TO BE DONE = Do not copy the pictures; transcribe all other material exactly.

** BEGIN DATA SECTION **

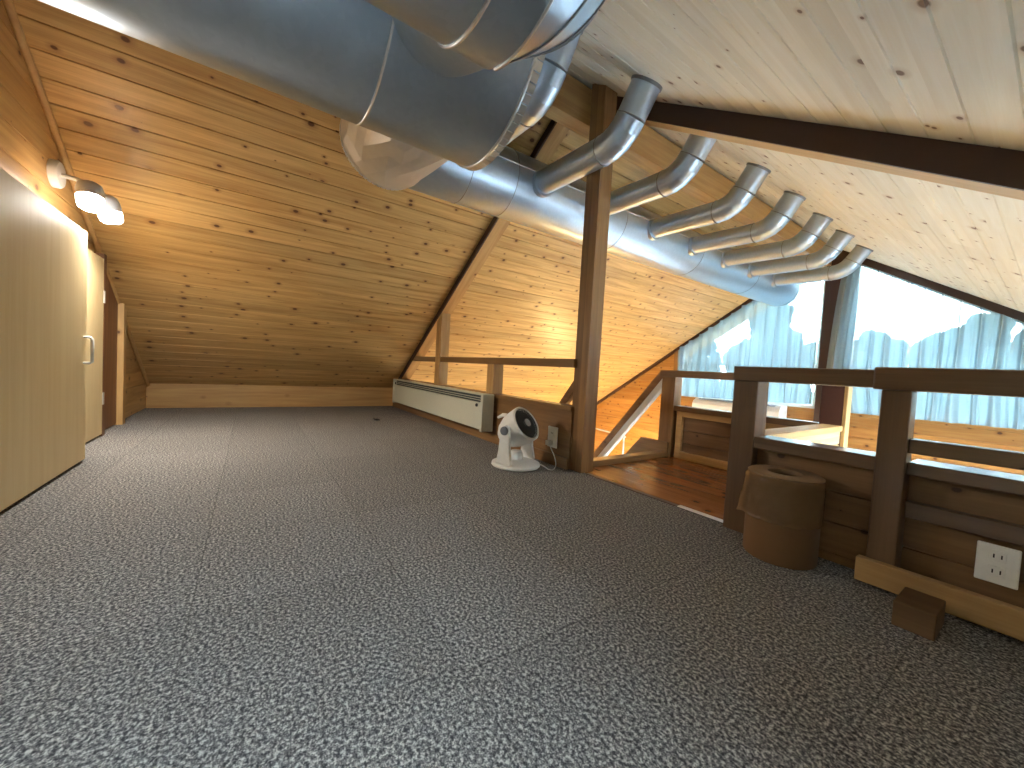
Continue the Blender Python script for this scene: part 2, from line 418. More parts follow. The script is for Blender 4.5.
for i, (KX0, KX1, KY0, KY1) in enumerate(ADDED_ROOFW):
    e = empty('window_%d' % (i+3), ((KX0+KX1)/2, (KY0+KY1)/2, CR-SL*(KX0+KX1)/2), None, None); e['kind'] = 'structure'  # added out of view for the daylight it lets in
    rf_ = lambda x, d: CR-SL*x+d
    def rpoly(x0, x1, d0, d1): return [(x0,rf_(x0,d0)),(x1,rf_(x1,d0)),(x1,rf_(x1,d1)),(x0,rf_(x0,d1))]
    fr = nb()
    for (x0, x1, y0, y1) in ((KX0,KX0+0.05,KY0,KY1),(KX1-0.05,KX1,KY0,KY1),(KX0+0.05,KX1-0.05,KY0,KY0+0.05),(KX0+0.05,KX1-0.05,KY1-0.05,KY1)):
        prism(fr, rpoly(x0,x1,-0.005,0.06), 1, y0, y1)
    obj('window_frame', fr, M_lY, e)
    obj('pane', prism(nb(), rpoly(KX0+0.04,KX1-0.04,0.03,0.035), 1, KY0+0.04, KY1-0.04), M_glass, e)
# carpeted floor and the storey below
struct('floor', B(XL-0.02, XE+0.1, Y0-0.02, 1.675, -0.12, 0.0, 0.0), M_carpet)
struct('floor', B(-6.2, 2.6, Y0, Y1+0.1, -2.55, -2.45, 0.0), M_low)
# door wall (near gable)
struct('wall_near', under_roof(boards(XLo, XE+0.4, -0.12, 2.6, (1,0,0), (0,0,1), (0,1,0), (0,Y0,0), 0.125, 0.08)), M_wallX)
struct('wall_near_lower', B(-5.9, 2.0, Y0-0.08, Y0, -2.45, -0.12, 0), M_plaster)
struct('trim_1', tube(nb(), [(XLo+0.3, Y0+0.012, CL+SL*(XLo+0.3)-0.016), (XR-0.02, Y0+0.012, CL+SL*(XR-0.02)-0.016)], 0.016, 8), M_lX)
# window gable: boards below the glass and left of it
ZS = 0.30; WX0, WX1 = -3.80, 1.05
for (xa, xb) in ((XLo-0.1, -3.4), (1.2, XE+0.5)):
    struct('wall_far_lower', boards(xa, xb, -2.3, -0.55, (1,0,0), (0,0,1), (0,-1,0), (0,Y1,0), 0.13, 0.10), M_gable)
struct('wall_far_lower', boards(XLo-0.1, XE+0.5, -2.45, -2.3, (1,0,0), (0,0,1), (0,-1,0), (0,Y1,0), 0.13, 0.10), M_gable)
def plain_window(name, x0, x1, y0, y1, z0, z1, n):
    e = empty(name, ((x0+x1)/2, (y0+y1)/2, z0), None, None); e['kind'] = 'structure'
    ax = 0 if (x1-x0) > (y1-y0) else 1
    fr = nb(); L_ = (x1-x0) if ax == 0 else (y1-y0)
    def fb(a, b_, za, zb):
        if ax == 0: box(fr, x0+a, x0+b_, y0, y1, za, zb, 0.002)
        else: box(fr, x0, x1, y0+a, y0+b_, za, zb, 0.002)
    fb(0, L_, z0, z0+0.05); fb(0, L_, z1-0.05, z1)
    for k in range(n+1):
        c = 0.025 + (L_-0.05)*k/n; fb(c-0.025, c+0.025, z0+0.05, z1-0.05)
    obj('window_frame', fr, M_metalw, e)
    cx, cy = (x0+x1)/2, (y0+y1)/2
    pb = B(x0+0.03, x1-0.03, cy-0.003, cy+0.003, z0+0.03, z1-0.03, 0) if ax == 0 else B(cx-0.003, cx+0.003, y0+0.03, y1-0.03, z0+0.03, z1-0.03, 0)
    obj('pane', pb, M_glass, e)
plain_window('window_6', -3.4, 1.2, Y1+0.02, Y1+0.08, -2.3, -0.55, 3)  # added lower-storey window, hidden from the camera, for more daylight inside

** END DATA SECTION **

ANSWER =
Continue the Blender Python script for this scene: part 2, from line 418. More parts follow. The script is for Blender 4.5.
for i, (KX0, KX1, KY0, KY1) in enumerate(ADDED_ROOFW):
    e = empty('window_%d' % (i+3), ((KX0+KX1)/2, (KY0+KY1)/2, CR-SL*(KX0+KX1)/2), None, None); e['kind'] = 'structure'  # added out of view for the daylight it lets in
    rf_ = lambda x, d: CR-SL*x+d
    def rpoly(x0, x1, d0, d1): return [(x0,rf_(x0,d0)),(x1,rf_(x1,d0)),(x1,rf_(x1,d1)),(x0,rf_(x0,d1))]
    fr = nb()
    for (x0, x1, y0, y1) in ((KX0,KX0+0.05,KY0,KY1),(KX1-0.05,KX1,KY0,KY1),(KX0+0.05,KX1-0.05,KY0,KY0+0.05),(KX0+0.05,KX1-0.05,KY1-0.05,KY1)):
        prism(fr, rpoly(x0,x1,-0.005,0.06), 1, y0, y1)
    obj('window_frame', fr, M_lY, e)
    obj('pane', prism(nb(), rpoly(KX0+0.04,KX1-0.04,0.03,0.035), 1, KY0+0.04, KY1-0.04), M_glass, e)
# carpeted floor and the storey below
struct('floor', B(XL-0.02, XE+0.1, Y0-0.02, 1.675, -0.12, 0.0, 0.0), M_carpet)
struct('floor', B(-6.2, 2.6, Y0, Y1+0.1, -2.55, -2.45, 0.0), M_low)
# door wall (near gable)
struct('wall_near', under_roof(boards(XLo, XE+0.4, -0.12, 2.6, (1,0,0), (0,0,1), (0,1,0), (0,Y0,0), 0.125, 0.08)), M_wallX)
struct('wall_near_lower', B(-5.9, 2.0, Y0-0.08, Y0, -2.45, -0.12, 0), M_plaster)
struct('trim_1', tube(nb(), [(XLo+0.3, Y0+0.012, CL+SL*(XLo+0.3)-0.016), (XR-0.02, Y0+0.012, CL+SL*(XR-0.02)-0.016)], 0.016, 8), M_lX)
# window gable: boards below the glass and left of it
ZS = 0.30; WX0, WX1 = -3.80, 1.05
for (xa, xb) in ((XLo-0.1, -3.4), (1.2, XE+0.5)):
    struct('wall_far_lower', boards(xa, xb, -2.3, -0.55, (1,0,0), (0,0,1), (0,-1,0), (0,Y1,0), 0.13, 0.10), M_gable)
struct('wall_far_lower', boards(XLo-0.1, XE+0.5, -2.45, -2.3, (1,0,0), (0,0,1), (0,-1,0), (0,Y1,0), 0.13, 0.10), M_gable)
def plain_window(name, x0, x1, y0, y1, z0, z1, n):
    e = empty(name, ((x0+x1)/2, (y0+y1)/2, z0), None, None); e['kind'] = 'structure'
    ax = 0 if (x1-x0) > (y1-y0) else 1
    fr = nb(); L_ = (x1-x0) if ax == 0 else (y1-y0)
    def fb(a, b_, za, zb):
        if ax == 0: box(fr, x0+a, x0+b_, y0, y1, za, zb, 0.002)
        else: box(fr, x0, x1, y0+a, y0+b_, za, zb, 0.002)
    fb(0, L_, z0, z0+0.05); fb(0, L_, z1-0.05, z1)
    for k in range(n+1):
        c = 0.025 + (L_-0.05)*k/n; fb(c-0.025, c+0.025, z0+0.05, z1-0.05)
    obj('window_frame', fr, M_metalw, e)
    cx, cy = (x0+x1)/2, (y0+y1)/2
    pb = B(x0+0.03, x1-0.03, cy-0.003, cy+0.003, z0+0.03, z1-0.03, 0) if ax == 0 else B(cx-0.003, cx+0.003, y0+0.03, y1-0.03, z0+0.03, z1-0.03, 0)
    obj('pane', pb, M_glass, e)
plain_window('window_6', -3.4, 1.2, Y1+0.02, Y1+0.08, -2.3, -0.55, 3)  # added lower-storey window, hidden from the camera, for more daylight inside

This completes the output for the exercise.